Ex-lawyer Michael Cohen says he paid hush money for Trump’s benefit

A combination photo shows U.S. President Donald Trump's onetime personal attorney, Michael Cohen and U.S. President Donald Trump from outside federal court in the Manhattan borough of New York City, New York, U.S., April 16, 2018 and in the White House in Washington, U.S., July 18, 2018. REUTERS/Lucas Jackson, Leah Millis

Testimony from the star witness in Donald Trump's Manhattan trial has repeatedly tied a 2016 hush-money arrangement back to the ex-president.

On the stand, Michael Cohen said he spoke to Mr Trump immediately after wiring the $130,000 (£104,000) payment to adult film actress Stormy Daniels.

It was one of many times he operated "at the direction of and for the benefit" of Mr Trump, he testified.

The former president has pleaded not guilty to felony charges against him.

Altogether, Mr Trump faces 34 counts of business fraud for allegedly reimbursing Cohen for the payment through transactions masked as legal expenses.

Ms Daniels had, in exchange for the money, agreed to keep quiet about allegedly having sex with Mr Trump while he was married. He has denied ever having sex with Ms Daniels.

As the former president sat back in his chair, listening with his eyes closed, Cohen told the court on Monday that Mr Trump had "approved" the repayment plan.

When the then-personal fixer met with Mr Trump and his top financial officer, Allen Weisselberg, between the presidential election and inauguration, the latter did the talking, Cohen said.

Weisselberg explained to Cohen in front of their boss that he would be paid back in 12 instalments of $35,000, which would be accounted for as a retainer for legal services. Cohen said he got the sense the two had already discussed the arrangement before inviting him in to meet.

Michael Cohen pleaded guilty to eight felony counts - including tax offences and fraud - in 2018.

Mr Trump "approved it", Cohen said, and then told him: "This is gonna be one heck of a ride in DC."

The total would be far larger than what Cohen originally paid because he would be taxed on the payments, he testified.

For weeks, the spectre of Cohen's testimony has hovered over the trial, his name repeatedly invoked as prosecutors walked jurors down a trail of wheeling and dealing in bank statements, text messages, witness testimony, emails and recordings of crucial conversations.

Sixteen days into the trial, he finally appeared on the witness stand, the most significant day of testimony in the first-ever criminal trial of a former US president.

What he had to say about events and conversations from eight years ago could come back to haunt Mr Trump as he seeks to return to the White House.

Cohen, who served time in prison for crimes related to the payment, is one of the few witnesses who could help prosecutors establish that Mr Trump knew about the alleged reimbursement scheme.

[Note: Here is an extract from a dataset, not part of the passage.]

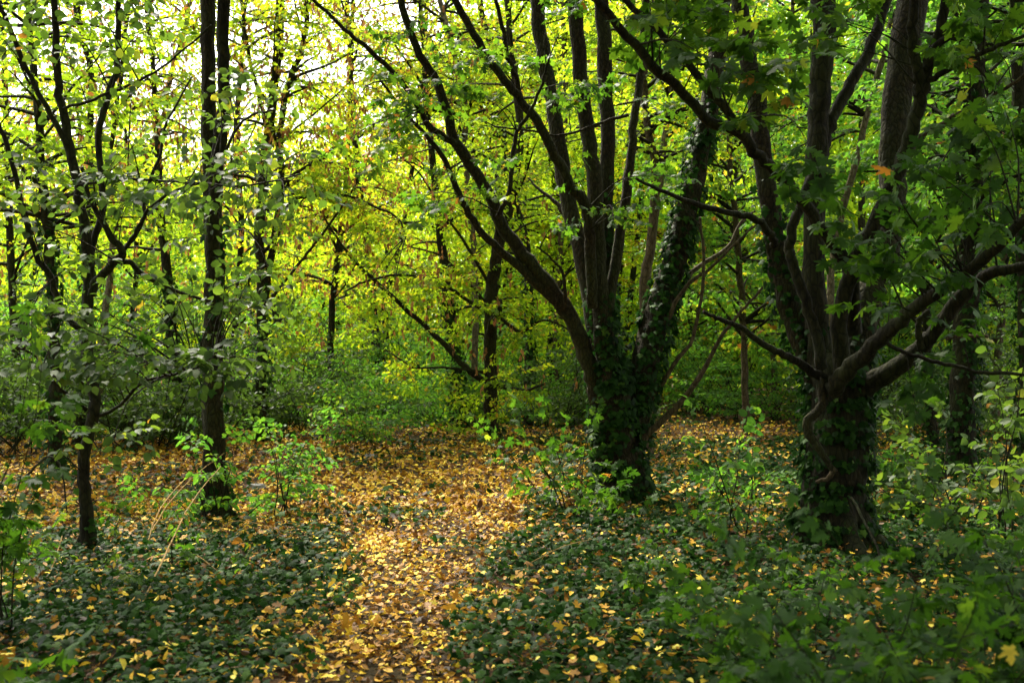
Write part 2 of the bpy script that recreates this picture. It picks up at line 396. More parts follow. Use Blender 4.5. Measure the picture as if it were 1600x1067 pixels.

He could also testify about reasons why Mr Trump allegedly committed fraud. Prosecutors have said it was to interfere in the 2016 election.

On Monday Cohen also testified that Mr Trump told him to "be prepared" for negative publicity after announcing his 2016 presidential bid,

"There's going to be a lot of women coming forward," he allegedly said.

He said Mr Trump instructed him to "handle" several hush-money payments, as well as liaise with tabloid media to thwart negative stories that could threaten his political goals.

He recalled Mr Trump being "really angry" for what he perceived as a failure to keep Ms Daniels from shopping her story to the media.

He said Mr Trump told him to "just take care of it", calling the story a potential disaster for his presidential campaign.

"Women will hate me," he told Cohen, according to Monday's testimony.

Cohen also testified that he worked with the National Enquirer tabloid to buy and bury a story about an alleged affair between Mr Trump and Playboy model Karen McDougal.

Cohen said he was present for a call in which Mr Trump asked National Enquirer publisher David Pecker about a payment to Ms McDougal.

"Pecker said 'we have this under control, we'll take care of this,'" Mr Cohen testified.

Norm Eisen, an attorney who interviewed Mr Cohen in 2019 while assisting the House of Representatives, told the BBC that Cohen's testimony so far had boosted the prosecution's case.

"Given disparaging references others have made to Cohen, I am sure the jury is surprised by the sober, well-spoken, candid individual they are meeting," he said.

"Of course, final judgment must wait until after cross-examination and a verdict, but I think he is doing well so far," he added.

In 2018, Mr Cohen pleaded guilty to eight felony counts, including tax offences, fraud and campaign finance violations - the latter of which stemmed from the very same payment in question at Mr Trump's trial.

He also pleaded guilty to lying to Congress.

Mr Trump's lawyers have sought to distance Mr Trump from the payment.

In earlier testimony, they asked Mr Trump's former communications aide, Hope Hicks, if Cohen would sometimes go "rogue."